Historically, the world's farmers produced food, feed, and fiber. Today they are starting to produce fuel as well. Since nearly everything we eat can be converted into automotive fuel, the high price of oil is becoming the support price for farm products. It is also determining the price of food. On any given day there are now two groups of buyers in world commodity markets: one representing food processors and another representing biofuel producers. The line between the food and fuel economies has suddenly blurred as service stations compete with supermarkets for the same commodities.

full:

http://www.earth-policy.org/Books/PB2/PB2ch2_ss5.htm

Table of Contents:

http://www.earth-policy.org/Books/PB2/Contents.htm

Lester R. Brown. 2006. Plan B 2.0. W.W. Norton & Co., NY.

Mike in Austin of TX @ Apr 25, 2008 19:23:44 PM

only headlines

Well, now that you've created a headline or two without any real content, let me see..

You're probably right about no peak energy. You're probably NOT right about tapping into it without economic crisis first and economic termoil until a new order has been constructed.

And now to Gary Becker: His comments on food prices vs. oil prices work in the ivory towers. Of course the reasons for food prices are not the same reasons for high oil prices.

Funny: The market doesn't care.

It is going to drive the prices in both of them up until there is an overabundance. Obviously a simple "ballance" in a rising market (see oil) won't stop the rise. The market also doesn't care if that takes soyet green, 5.5 billion deaths or just plane mountains of butter in the Midwest. When "the markets" decide it is time to raise prices, gold will rise, oil will rise, food will rise - and anything else that can be driven up...

One problem: If the price of oil goes high enough and fast enough, we will most certainly turn our food production into ethanol (or whatever), meaning that there is an almost direct corelation between food and oil.

Don't you think??

GermanDom @ Apr 25, 2008 15:44:03 PM

a ludicrous, poorly thought out analysis

I was going to pile on with a long rebuttal but it looks like the posters above have done it already.

This kind of 'magical thinking' is one of the reasons why people don't take economists seriously. How can there be infinite resources on a finite planet? This is akin to a belief that the Tooth Fairy will save us.

Z K of CA @ Apr 25, 2008 09:50:09 AM

"Peak oil? Maybe. Peak energy? No way."

Okay, so pray tell us, James, where this sudden energy bonanza is going to come from? Biofuels? A net energy loss (you use more energy to produce biofuel than you get out of burning it) and the farming, manufacture and distillation of said "fuel" accelerates depletion of petroleum. Wind or solar? Both rely on a platform of petroleum to manufacture and move the equipment. In other words, you could install wind farms all over the planet, but what happens 10, 15, 25 years from now when the turbines need maintenance or need to be replaced? Nuclear? Not unless our nation gets started in a crash program building lots of plants lickety-split (and this still doesn't address fuel for vehicles that need a fuel to move), plus there doesn't seem to be the political will to build reactors in all of our backyards.

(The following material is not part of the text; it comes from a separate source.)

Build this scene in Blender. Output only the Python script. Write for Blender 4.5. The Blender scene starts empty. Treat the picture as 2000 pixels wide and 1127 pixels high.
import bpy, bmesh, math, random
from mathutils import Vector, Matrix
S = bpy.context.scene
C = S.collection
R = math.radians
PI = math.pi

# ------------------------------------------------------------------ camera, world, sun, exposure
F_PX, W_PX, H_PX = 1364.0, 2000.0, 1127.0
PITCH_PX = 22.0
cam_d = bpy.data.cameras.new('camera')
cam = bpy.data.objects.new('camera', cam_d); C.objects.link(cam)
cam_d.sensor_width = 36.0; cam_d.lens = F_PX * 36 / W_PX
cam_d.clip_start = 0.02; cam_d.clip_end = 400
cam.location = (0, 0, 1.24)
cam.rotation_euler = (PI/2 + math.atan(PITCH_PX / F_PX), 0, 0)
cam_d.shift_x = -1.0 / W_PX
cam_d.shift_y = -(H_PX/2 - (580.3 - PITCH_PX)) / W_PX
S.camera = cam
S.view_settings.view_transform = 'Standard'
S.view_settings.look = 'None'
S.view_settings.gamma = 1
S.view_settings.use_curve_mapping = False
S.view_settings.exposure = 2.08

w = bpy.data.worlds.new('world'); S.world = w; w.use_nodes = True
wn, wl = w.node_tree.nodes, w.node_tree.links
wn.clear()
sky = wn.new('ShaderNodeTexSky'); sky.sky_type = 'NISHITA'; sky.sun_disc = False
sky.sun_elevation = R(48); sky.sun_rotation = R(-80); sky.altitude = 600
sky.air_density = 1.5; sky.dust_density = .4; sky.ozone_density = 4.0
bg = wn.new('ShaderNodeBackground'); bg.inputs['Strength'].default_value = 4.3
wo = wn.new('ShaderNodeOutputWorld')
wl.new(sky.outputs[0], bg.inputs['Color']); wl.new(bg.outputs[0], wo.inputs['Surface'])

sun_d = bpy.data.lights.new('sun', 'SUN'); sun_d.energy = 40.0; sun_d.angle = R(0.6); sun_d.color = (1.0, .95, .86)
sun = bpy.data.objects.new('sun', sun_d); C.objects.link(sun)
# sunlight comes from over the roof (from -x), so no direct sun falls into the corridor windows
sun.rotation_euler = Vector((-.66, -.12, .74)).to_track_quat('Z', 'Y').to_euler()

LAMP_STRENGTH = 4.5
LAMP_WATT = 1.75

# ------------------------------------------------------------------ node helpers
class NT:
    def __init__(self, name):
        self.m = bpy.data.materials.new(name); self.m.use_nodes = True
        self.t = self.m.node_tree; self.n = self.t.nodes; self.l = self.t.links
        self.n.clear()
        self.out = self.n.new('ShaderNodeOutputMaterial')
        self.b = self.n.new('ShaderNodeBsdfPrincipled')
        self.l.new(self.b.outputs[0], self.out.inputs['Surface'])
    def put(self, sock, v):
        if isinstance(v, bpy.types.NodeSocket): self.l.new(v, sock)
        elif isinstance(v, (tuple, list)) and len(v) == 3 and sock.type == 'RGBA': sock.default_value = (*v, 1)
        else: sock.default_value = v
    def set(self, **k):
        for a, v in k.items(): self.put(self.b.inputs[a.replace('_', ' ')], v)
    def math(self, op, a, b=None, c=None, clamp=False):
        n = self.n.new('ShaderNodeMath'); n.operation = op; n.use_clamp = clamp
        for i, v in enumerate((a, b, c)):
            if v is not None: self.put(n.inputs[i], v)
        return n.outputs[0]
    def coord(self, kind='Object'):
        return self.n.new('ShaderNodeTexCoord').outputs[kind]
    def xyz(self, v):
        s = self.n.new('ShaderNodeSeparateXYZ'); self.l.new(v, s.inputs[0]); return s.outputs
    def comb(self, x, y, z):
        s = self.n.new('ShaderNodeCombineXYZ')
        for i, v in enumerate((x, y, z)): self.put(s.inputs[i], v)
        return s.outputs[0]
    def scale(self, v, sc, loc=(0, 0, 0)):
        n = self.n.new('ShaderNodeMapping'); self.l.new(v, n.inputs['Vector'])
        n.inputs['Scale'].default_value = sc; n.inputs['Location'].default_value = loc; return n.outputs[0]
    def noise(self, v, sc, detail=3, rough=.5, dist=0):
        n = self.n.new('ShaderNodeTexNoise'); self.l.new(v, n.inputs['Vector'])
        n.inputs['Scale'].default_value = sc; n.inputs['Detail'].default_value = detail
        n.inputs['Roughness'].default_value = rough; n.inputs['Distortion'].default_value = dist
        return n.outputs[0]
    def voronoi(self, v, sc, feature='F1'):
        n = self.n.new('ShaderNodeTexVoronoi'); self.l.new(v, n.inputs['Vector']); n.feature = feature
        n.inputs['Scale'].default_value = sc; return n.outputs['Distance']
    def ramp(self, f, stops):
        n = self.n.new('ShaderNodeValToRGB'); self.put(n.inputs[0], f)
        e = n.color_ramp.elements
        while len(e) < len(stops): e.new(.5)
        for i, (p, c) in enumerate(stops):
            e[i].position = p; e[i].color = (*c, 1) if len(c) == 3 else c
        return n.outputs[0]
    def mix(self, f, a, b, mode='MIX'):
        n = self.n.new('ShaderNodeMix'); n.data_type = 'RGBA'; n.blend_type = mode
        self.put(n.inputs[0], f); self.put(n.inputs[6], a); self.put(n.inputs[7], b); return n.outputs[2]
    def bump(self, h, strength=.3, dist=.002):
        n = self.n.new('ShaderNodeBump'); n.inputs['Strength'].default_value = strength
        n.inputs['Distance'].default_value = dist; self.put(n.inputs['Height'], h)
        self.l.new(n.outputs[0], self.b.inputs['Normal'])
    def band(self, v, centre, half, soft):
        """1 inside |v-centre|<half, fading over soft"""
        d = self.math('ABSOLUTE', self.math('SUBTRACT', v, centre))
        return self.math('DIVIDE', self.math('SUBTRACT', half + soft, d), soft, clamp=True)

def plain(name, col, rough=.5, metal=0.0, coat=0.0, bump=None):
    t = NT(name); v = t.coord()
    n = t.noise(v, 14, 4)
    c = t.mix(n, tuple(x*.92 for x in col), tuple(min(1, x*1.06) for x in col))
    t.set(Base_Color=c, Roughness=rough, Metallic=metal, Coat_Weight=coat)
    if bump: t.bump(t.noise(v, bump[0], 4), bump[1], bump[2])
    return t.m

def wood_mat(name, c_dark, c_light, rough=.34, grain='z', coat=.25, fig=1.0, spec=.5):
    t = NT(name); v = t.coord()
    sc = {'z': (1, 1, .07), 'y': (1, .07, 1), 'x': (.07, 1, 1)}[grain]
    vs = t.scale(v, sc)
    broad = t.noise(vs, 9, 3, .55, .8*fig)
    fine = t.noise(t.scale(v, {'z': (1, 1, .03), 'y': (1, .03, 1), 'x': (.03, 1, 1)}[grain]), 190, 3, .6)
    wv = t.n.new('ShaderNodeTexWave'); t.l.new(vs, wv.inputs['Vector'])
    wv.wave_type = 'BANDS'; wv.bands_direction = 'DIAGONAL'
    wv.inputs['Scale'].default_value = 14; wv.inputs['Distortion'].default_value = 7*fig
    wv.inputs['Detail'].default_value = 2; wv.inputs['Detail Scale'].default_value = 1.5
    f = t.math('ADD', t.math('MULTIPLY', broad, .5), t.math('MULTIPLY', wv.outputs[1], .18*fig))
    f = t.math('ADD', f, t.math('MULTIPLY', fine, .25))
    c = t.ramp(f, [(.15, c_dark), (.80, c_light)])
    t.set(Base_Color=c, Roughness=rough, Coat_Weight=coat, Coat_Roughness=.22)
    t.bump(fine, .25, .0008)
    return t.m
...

"Persistent high and climbing prices of grains and other foods will induce conversion of some of this land back to farming."

Sure, and that's already happening, even in unexpected (and somewhat desperate) forms like suburbanites tearing up their lawns to plant food. But you ignore the pending end of the "green revolution" of cheap petroleum that has made massive quantities of cheap food available.

"Higher food prices will induce an increase in productivity in developing nations by encouraging greater use of machinery, fertilizers, and other forms of capital."

And what will fuel that machinery? And what will be the feedstock for the fertilizer? And what is this mysterious "other form of capital" not identified? Surely you are aware that petroleum in one form or another fuels tractors, trucks, tilling machines, combines, harvesters, irrigation equipment and the like? How does that work at $120 a barrel? $130 a barrel? $140 a barrel? And surely you are aware that standard NPK fertilizer that has left so much farmland essentially barren is produced from natural gas feedstock? And surely you are aware that natural gas -- like oil -- is either at its peak or already past?

How could you not address these fundamental points? Perhaps you can't.